**The problem**
Will you return, word for word, only the lines from the top of the data below down to and including the one with "2.0, 2.05)).build('wall_board', 'hazel'))"?

***** Data provided *****

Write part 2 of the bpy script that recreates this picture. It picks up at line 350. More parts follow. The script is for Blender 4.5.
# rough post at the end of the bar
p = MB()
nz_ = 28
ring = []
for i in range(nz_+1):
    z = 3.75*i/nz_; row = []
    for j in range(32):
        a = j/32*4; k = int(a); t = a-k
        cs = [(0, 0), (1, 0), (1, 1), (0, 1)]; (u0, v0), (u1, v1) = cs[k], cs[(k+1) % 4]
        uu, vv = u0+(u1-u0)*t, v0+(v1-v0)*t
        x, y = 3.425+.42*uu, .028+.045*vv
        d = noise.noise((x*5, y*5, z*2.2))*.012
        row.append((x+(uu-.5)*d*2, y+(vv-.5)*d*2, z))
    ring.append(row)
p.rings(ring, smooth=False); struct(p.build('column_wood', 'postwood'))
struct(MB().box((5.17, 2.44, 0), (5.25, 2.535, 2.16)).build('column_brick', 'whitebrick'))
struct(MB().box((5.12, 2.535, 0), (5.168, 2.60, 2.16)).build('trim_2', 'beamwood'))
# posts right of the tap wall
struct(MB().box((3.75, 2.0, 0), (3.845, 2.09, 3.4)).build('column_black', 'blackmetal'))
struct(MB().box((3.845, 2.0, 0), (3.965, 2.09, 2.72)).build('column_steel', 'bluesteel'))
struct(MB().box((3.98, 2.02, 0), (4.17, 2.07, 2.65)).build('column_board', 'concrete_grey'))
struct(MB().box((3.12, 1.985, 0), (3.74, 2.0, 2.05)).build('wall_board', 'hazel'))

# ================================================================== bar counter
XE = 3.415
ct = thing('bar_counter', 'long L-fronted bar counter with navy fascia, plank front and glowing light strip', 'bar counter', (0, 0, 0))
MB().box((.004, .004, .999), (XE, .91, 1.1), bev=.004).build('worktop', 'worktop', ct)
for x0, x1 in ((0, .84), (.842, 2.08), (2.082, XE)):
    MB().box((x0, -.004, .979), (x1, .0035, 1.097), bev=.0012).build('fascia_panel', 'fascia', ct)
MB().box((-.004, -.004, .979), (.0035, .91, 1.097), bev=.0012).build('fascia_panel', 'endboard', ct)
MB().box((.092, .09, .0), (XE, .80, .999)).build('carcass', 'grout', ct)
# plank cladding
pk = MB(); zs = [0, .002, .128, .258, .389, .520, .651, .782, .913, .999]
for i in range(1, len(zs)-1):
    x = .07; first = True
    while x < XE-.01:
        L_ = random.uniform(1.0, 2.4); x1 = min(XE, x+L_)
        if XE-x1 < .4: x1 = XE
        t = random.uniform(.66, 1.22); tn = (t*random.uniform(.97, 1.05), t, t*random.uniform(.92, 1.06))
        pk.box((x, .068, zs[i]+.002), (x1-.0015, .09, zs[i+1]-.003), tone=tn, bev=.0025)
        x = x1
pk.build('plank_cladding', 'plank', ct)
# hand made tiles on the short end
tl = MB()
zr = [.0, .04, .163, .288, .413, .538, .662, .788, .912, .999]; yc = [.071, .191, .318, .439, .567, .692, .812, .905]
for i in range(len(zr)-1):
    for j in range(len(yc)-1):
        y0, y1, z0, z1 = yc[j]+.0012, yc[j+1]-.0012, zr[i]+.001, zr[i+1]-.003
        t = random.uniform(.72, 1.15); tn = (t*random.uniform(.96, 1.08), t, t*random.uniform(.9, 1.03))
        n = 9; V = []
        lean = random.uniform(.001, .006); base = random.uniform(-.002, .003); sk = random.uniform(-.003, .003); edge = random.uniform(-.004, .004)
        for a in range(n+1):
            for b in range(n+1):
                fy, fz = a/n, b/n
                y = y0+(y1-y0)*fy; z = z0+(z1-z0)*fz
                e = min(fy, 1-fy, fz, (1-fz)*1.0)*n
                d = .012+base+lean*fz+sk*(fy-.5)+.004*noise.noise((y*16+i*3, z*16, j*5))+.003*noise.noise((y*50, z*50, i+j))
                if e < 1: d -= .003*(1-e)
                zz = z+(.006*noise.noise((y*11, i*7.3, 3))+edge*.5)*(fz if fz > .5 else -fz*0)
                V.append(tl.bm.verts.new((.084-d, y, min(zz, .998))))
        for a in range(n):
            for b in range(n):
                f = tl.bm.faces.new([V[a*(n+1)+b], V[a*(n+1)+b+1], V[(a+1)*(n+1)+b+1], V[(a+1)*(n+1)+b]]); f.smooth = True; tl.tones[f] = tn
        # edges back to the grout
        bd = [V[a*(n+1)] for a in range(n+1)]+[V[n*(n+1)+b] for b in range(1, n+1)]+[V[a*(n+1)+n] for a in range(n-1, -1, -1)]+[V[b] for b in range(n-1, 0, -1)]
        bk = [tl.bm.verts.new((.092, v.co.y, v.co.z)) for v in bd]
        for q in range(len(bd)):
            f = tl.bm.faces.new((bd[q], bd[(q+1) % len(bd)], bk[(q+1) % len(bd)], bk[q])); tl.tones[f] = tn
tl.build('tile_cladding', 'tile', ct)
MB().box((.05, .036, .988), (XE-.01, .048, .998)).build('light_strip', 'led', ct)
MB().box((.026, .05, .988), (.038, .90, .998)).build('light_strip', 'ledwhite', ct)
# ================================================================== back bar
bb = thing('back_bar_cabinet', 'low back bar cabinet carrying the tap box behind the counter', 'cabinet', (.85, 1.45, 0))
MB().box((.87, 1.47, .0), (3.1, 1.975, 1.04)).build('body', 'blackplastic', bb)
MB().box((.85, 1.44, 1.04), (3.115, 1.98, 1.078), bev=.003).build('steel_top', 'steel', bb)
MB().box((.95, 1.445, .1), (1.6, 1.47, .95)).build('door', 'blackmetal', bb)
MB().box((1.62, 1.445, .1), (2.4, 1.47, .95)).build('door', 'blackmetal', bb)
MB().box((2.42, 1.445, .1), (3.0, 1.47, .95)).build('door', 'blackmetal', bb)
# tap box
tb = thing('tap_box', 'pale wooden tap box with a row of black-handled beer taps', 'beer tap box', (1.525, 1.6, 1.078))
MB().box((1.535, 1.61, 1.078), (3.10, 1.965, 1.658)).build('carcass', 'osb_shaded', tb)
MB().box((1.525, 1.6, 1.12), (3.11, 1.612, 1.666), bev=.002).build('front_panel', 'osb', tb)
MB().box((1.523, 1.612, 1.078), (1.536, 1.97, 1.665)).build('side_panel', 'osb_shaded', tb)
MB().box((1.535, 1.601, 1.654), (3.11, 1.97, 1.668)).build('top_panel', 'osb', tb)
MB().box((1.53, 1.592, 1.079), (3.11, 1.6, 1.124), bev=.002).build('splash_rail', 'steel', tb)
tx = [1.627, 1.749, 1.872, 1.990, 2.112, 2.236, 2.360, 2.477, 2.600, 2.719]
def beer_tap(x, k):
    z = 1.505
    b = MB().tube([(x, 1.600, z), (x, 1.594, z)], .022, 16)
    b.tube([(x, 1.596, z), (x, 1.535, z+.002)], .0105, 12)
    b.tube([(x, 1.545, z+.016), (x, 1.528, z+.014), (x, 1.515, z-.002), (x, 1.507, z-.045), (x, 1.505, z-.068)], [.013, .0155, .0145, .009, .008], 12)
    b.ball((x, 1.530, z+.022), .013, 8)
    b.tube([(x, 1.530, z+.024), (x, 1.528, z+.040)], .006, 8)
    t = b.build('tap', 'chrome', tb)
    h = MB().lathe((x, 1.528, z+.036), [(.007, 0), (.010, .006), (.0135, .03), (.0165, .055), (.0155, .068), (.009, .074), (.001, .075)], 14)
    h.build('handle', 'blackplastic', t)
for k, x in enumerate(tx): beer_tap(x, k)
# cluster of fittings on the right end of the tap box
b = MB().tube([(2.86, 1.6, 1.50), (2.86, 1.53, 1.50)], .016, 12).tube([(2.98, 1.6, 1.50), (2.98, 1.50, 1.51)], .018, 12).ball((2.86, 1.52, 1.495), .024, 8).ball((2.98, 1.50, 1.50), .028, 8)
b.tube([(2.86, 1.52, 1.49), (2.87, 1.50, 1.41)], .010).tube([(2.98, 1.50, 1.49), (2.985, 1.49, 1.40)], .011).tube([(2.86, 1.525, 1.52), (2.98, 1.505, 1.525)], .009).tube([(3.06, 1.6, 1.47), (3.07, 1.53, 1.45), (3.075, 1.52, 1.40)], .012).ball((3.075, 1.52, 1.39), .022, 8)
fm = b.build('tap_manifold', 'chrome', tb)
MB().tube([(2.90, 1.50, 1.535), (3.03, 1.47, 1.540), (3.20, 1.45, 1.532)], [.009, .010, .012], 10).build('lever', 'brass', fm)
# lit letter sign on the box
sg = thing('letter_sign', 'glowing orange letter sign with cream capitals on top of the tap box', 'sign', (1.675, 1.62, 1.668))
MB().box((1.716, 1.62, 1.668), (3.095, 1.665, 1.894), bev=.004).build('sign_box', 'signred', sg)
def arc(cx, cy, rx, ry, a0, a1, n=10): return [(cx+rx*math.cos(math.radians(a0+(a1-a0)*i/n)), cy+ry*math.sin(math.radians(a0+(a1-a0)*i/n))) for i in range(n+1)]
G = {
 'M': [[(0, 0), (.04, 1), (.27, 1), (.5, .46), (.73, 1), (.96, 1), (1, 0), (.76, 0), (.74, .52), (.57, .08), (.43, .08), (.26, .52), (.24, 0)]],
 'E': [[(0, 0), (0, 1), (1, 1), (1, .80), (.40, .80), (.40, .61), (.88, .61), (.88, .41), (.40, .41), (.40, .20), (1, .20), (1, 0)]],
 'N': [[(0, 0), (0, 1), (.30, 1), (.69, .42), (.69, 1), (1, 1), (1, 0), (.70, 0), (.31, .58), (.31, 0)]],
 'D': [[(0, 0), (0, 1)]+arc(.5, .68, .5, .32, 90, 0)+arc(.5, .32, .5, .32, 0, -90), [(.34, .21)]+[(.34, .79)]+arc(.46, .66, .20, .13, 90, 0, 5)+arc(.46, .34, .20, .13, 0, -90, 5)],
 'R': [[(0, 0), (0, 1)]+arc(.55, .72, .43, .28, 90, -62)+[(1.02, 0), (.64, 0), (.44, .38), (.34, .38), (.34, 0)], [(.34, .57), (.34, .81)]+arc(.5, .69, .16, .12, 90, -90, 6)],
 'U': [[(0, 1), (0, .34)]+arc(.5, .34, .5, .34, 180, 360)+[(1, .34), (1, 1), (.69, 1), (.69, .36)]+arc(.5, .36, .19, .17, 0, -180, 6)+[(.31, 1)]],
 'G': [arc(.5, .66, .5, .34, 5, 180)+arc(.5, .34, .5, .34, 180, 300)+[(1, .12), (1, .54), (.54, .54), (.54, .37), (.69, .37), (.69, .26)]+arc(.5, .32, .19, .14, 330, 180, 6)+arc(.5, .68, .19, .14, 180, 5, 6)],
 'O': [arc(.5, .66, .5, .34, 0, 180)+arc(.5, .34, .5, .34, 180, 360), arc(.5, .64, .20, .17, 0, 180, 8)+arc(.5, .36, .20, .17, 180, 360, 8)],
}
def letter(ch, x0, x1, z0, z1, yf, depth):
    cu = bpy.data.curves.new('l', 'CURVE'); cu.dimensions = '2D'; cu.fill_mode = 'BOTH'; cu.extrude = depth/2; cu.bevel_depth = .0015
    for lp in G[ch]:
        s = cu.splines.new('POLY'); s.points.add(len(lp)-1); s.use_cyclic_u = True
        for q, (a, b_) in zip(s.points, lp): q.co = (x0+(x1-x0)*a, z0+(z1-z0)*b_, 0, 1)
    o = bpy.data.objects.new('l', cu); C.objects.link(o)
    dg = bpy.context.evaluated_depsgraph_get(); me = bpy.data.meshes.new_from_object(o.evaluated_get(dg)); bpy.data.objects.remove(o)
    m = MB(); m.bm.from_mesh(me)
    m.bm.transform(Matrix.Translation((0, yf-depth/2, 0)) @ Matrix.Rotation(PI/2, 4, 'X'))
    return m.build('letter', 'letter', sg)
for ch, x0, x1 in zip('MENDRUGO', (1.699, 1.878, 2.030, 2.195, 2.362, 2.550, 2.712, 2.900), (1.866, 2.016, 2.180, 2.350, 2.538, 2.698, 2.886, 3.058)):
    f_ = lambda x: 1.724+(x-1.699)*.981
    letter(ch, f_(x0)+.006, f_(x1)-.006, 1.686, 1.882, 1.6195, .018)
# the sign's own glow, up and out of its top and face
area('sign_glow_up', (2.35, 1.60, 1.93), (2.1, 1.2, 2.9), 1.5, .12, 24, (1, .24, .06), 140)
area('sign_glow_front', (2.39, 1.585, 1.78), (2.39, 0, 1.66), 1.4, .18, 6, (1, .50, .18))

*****

**The result**
Write part 2 of the bpy script that recreates this picture. It picks up at line 350. More parts follow. The script is for Blender 4.5.
# rough post at the end of the bar
p = MB()
nz_ = 28
ring = []
for i in range(nz_+1):
    z = 3.75*i/nz_; row = []
    for j in range(32):
        a = j/32*4; k = int(a); t = a-k
        cs = [(0, 0), (1, 0), (1, 1), (0, 1)]; (u0, v0), (u1, v1) = cs[k], cs[(k+1) % 4]
        uu, vv = u0+(u1-u0)*t, v0+(v1-v0)*t
        x, y = 3.425+.42*uu, .028+.045*vv
        d = noise.noise((x*5, y*5, z*2.2))*.012
        row.append((x+(uu-.5)*d*2, y+(vv-.5)*d*2, z))
    ring.append(row)
p.rings(ring, smooth=False); struct(p.build('column_wood', 'postwood'))
struct(MB().box((5.17, 2.44, 0), (5.25, 2.535, 2.16)).build('column_brick', 'whitebrick'))
struct(MB().box((5.12, 2.535, 0), (5.168, 2.60, 2.16)).build('trim_2', 'beamwood'))
# posts right of the tap wall
struct(MB().box((3.75, 2.0, 0), (3.845, 2.09, 3.4)).build('column_black', 'blackmetal'))
struct(MB().box((3.845, 2.0, 0), (3.965, 2.09, 2.72)).build('column_steel', 'bluesteel'))
struct(MB().box((3.98, 2.02, 0), (4.17, 2.07, 2.65)).build('column_board', 'concrete_grey'))
struct(MB().box((3.12, 1.985, 0), (3.74, 2.0, 2.05)).build('wall_board', 'hazel'))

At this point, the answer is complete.